F.F. Coppola Drives Jack Kerouac's 'On The Road' To Big Screens

"They were like the man with the dungeon stone and gloom, rising from the underground, the sordid hipsters of America, a new beat generation that I was slowly joining." Jack Kerouak

On The Road ...Again

After 44 years, possibly the longest gestation period in cinema history, the film version of Jack Kerouac’s classic Beat novel "On the Road" is finally hitting the big screen. Francis Ford Coppola, then a rising director-screenwriter still in his 20s, bought the film rights to it back in 1968.

On the Road is a novel by American writer Jack Kerouac, written in April 1951, and published by Viking Press in 1957. It is a largely autobiographical work that was based on the spontaneous road trips of Kerouac and his friends across mid-century America. It is often considered a defining work of the postwar Beat Generation that was inspired by jazz, poetry, and drug experiences. While many of the names and details of Kerouac's experiences are changed for the novel, hundreds of references in On the Road have real-world counterparts.

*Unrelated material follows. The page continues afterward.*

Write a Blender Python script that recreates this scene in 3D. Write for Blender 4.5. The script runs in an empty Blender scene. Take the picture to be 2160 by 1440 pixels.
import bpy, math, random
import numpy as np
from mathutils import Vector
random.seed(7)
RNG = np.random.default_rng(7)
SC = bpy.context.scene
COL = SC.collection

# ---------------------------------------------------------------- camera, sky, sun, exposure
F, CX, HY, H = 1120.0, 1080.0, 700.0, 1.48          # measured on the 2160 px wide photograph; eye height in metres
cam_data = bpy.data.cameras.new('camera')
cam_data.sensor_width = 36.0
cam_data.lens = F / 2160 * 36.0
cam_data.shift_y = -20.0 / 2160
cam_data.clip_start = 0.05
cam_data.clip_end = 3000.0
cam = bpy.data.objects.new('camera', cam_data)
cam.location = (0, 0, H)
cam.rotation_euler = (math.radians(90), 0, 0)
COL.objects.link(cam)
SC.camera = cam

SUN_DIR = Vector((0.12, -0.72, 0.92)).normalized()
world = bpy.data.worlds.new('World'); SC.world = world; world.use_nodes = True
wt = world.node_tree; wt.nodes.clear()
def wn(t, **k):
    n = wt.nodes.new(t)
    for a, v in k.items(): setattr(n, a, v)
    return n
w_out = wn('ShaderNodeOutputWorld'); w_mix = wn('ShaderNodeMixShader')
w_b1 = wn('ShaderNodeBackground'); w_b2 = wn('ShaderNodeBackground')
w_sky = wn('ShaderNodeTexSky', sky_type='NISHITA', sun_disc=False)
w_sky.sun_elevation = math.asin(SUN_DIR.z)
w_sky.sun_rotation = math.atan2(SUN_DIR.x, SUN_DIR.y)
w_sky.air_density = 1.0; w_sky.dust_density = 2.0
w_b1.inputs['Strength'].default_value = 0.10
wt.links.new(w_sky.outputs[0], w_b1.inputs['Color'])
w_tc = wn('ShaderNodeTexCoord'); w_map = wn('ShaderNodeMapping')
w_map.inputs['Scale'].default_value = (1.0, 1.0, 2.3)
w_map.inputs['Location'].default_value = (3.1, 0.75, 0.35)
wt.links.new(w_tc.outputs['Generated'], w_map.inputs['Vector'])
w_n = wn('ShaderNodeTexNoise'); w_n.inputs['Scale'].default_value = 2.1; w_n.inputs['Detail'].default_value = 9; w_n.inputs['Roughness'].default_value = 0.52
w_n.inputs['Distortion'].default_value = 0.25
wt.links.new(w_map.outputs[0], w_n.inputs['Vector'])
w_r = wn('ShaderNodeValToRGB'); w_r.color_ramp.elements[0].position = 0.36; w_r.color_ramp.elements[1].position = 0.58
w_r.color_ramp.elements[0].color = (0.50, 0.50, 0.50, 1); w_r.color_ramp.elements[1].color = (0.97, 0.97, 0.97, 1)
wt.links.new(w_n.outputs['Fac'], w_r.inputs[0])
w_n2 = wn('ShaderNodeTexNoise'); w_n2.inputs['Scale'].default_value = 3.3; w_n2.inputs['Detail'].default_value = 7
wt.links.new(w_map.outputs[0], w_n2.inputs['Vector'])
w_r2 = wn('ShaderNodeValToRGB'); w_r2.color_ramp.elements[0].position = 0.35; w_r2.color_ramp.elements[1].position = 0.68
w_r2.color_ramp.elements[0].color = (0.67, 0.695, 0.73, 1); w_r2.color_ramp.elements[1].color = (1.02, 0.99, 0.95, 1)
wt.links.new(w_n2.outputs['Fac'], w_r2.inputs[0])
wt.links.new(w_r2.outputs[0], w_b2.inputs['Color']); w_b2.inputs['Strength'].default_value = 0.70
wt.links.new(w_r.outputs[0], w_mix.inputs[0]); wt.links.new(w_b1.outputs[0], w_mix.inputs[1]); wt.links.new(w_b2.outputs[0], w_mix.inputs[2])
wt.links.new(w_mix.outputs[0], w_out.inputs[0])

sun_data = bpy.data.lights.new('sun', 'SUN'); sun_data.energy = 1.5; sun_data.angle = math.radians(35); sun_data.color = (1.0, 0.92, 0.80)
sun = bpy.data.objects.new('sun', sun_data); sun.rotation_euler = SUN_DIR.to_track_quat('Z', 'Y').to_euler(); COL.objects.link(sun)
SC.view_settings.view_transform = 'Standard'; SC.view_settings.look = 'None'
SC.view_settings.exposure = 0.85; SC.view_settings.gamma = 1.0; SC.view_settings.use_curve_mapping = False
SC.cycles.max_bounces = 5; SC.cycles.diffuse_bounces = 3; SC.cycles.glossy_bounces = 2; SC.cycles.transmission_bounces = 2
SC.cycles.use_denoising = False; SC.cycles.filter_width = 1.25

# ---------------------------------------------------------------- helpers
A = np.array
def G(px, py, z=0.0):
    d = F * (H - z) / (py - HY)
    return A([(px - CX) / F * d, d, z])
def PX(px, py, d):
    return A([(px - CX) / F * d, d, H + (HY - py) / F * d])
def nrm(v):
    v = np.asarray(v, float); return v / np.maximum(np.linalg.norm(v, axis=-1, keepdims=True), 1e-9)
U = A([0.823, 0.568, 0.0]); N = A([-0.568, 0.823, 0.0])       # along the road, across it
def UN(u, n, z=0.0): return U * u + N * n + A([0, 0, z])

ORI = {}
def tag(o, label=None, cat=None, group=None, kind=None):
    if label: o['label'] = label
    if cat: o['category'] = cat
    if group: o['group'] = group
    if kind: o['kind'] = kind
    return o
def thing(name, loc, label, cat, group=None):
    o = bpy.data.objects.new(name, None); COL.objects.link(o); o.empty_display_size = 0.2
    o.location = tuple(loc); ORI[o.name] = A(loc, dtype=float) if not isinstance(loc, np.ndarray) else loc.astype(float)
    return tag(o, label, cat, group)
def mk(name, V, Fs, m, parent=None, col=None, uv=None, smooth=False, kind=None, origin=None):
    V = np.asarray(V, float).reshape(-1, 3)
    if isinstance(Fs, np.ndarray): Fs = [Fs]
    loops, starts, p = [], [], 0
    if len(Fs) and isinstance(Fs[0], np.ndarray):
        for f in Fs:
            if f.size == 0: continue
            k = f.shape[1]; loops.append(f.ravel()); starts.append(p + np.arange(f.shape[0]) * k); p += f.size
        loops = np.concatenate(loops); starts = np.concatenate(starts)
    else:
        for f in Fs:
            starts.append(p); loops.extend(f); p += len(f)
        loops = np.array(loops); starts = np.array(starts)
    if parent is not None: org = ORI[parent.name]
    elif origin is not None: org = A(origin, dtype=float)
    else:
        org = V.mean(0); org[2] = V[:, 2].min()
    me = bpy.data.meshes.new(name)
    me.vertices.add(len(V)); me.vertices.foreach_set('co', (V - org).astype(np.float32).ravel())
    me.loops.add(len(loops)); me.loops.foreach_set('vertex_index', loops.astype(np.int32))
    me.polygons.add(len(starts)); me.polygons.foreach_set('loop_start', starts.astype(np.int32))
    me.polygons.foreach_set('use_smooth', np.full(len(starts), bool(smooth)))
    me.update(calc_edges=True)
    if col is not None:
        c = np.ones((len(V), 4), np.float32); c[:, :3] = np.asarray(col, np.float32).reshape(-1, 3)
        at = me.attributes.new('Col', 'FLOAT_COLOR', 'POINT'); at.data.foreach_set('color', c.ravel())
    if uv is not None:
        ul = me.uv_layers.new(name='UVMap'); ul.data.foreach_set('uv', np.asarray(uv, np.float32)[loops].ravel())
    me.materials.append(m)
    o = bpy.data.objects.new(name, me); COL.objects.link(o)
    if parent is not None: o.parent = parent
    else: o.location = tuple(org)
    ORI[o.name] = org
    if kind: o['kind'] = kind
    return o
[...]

The film, directed by Brazilian Walter Salles, was shot in autumn 2010. But it has now been announced that "On the Road" will open in the UK on September 21. A number of other European territories have been confirmed, the first of them being Belgium on May 23.

Intriguingly, given that the film was partly financed by France’s MK2 productions, the French release date has still to be announced. But France and Belgium often go simultaneously with for movie openings – and May 23 is in the second week of the Cannes Film Festival.

This suggests that "On the Road" may have its world premiere in Cannes. Director Salles is a firm favorite on the Croisette; his films "The Motorcycle Diaries" (2004) and "Linha de Passe" (2008) were screened there.

For more than three decades after Coppola bought the rights, "On the Road" became one of the great elusive unmade movies. In Paris in 1997, Coppola told me he originally wanted to shoot "On The Road" in black-and-white on 16 mm film. “I tried to make it, but couldn’t get the money,” he said. “Now it keeps becoming more important."